What is a CSA

As I was sitting down to begin planning for the upcoming season and contimplate the question of farmer's markets, I remembered there are a number of people who still look confused when I tell them what I do. The idea that I farm backyards always gets interested looks from people and they want to know how it works. I get even more confused looks when I explain that I grow for a CSA program. Many people ask, "Is that like a Co-op?" The answer is no and even more they are very different.

1. The biggest difference is a Co-op sources food from multiple farmers; it is closer to a farmer's market than a CSA. A CSA program is grown locally and usually by a single farmer or small group of local farmers. Some, like mine, are considered hyper-local. Most of my members and customers are within 5 miles of where I grow. In turn this helps boost and keep the local economy thriving.

2. Another significant difference is that a CSA focuses on a relationship with your local farmer. It allows you to reconnect to where your food is grown, how, and who grows it. Since a Co-op sources food from other states, wholesalers, etc., your relationship with the farm and farmer is what you would have in a grocery store...you will most likely never even meet the person who grew your food.

3. Another difference is that a Co-op can offer produce that is out of season since they resource from other states. CSAs are limited to the growing seasons and any season extention techniques they use, so shares feature seasonal produce.

4. CSA also implies risk. Because it is Community Supported Agriculture, the community and members share in some of the risk with the farmer. Risks can range from crop failure, weather initiated disaster, or other farm disasters. A Co-op doesn't experience this because of the national nature of their sourcing options similar to that of grocery stores.

There are a few great videos on you tube that help explain CSAs too. Check out:

What can you expect from your ONe 2 Grow On Farm CSA? Since we are in only our second year, you can expect to have a say in what is grown and how the CSA progresses. This is definitely intended to be a personalized experience.

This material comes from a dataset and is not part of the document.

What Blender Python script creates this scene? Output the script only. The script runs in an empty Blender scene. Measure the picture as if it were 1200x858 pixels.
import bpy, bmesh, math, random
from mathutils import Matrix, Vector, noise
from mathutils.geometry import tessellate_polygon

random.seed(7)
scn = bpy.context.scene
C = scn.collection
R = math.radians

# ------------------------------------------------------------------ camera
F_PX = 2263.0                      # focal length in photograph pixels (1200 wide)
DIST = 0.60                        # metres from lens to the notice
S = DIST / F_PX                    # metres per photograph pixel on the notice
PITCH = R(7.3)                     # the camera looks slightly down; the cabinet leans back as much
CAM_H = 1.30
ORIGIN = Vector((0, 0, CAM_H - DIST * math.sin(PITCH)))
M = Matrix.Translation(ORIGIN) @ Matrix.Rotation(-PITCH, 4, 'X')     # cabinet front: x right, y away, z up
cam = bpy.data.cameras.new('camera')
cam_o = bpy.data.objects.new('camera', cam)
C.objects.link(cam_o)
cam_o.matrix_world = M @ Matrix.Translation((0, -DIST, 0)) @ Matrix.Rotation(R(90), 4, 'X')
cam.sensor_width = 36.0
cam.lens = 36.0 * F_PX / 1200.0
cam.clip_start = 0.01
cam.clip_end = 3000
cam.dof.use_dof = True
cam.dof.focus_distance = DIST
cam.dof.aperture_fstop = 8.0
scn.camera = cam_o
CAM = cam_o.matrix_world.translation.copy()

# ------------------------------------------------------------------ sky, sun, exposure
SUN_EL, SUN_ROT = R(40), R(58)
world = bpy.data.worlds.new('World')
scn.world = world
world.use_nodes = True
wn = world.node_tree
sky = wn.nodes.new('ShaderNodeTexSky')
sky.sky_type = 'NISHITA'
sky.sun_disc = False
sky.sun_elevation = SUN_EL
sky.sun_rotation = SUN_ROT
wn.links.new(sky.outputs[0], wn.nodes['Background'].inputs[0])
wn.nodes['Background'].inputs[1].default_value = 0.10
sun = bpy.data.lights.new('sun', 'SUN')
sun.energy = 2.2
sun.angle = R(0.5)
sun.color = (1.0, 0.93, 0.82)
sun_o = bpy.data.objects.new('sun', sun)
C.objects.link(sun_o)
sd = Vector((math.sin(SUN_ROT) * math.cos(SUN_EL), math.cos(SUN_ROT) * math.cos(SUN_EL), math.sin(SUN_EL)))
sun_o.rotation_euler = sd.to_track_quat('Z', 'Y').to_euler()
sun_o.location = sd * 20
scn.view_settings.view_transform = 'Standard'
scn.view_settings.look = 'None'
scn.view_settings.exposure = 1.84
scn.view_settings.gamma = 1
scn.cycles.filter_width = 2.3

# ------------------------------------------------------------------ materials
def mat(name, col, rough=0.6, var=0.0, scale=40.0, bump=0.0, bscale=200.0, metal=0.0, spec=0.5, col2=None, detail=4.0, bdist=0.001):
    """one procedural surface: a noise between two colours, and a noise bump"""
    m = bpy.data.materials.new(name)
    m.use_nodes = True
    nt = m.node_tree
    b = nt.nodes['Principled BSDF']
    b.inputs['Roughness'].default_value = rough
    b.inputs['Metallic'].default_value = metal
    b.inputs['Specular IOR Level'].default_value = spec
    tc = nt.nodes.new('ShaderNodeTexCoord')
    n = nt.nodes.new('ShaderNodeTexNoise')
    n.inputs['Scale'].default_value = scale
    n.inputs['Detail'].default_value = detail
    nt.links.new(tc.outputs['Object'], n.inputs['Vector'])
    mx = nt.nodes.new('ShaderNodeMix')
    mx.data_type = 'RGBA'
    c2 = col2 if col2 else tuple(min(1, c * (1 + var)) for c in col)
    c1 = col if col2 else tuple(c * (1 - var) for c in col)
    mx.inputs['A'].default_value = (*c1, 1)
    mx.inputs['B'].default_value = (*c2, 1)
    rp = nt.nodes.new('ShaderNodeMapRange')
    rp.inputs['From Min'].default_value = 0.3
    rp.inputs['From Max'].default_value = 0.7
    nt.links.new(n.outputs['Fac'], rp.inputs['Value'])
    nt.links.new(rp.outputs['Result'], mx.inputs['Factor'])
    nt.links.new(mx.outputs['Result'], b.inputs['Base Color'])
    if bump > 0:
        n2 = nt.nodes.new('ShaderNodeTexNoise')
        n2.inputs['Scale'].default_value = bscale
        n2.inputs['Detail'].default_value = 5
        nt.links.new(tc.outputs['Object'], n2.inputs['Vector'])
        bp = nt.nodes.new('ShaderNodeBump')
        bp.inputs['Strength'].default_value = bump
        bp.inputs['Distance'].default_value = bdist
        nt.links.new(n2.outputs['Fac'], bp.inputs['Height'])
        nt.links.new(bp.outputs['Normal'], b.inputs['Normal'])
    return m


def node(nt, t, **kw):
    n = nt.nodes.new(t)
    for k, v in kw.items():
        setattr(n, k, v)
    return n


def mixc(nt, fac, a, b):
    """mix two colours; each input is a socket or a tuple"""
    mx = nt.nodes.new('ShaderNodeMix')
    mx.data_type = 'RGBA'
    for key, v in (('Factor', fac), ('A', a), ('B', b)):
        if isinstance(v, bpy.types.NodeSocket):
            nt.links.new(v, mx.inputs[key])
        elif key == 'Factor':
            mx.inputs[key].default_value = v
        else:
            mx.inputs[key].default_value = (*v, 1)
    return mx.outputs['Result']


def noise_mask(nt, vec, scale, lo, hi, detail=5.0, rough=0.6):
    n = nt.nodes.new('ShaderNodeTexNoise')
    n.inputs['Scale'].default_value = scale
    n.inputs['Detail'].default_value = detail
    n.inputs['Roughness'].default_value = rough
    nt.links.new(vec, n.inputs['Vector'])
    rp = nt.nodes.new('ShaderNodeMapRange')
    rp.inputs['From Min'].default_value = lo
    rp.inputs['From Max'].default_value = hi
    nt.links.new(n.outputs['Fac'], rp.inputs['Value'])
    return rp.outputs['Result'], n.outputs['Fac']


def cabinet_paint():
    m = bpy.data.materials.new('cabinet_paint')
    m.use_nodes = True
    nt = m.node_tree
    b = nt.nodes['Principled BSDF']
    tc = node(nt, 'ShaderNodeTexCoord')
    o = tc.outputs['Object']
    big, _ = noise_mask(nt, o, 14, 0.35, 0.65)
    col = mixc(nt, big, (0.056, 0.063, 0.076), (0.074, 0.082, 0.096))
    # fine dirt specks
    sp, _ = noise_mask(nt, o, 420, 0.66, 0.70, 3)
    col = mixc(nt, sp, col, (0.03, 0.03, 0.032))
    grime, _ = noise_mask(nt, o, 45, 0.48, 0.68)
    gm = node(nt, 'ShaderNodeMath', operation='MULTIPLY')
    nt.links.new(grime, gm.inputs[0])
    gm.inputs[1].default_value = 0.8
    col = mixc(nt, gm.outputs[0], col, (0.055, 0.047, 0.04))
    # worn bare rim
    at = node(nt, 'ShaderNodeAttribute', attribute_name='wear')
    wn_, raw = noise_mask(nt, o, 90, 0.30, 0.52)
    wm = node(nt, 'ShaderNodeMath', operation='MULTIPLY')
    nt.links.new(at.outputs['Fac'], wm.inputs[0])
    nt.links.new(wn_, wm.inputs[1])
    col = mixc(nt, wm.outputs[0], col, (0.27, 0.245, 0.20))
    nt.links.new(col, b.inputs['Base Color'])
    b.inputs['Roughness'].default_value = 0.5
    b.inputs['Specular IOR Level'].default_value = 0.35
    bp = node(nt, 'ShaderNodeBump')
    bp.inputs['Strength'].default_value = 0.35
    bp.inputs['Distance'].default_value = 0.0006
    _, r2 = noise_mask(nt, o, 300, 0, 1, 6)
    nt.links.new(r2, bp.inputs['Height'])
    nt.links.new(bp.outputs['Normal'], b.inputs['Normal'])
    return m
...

Some of the challenges I approach each year go a little beyond what to grow in each plot. I utilize rotation prinicples, but I also don't have a green house as of yet. Seed starting is a systematic task that begins in February so that plants can be hardened off and planted with cover as soon as possible. Since my plots are not all within walking distance of my front door, I have to plan and factor in commuting time. This means that there are some plots that get plants later in the season or plants that I only visit once a week early on like squash or watermelon. The other plots get bombarded with successive plantings and green manure. All of this takes planning, planning, and more planning. I hope one day to have my own piece of paradise that I can work, but until then I have the next best thing.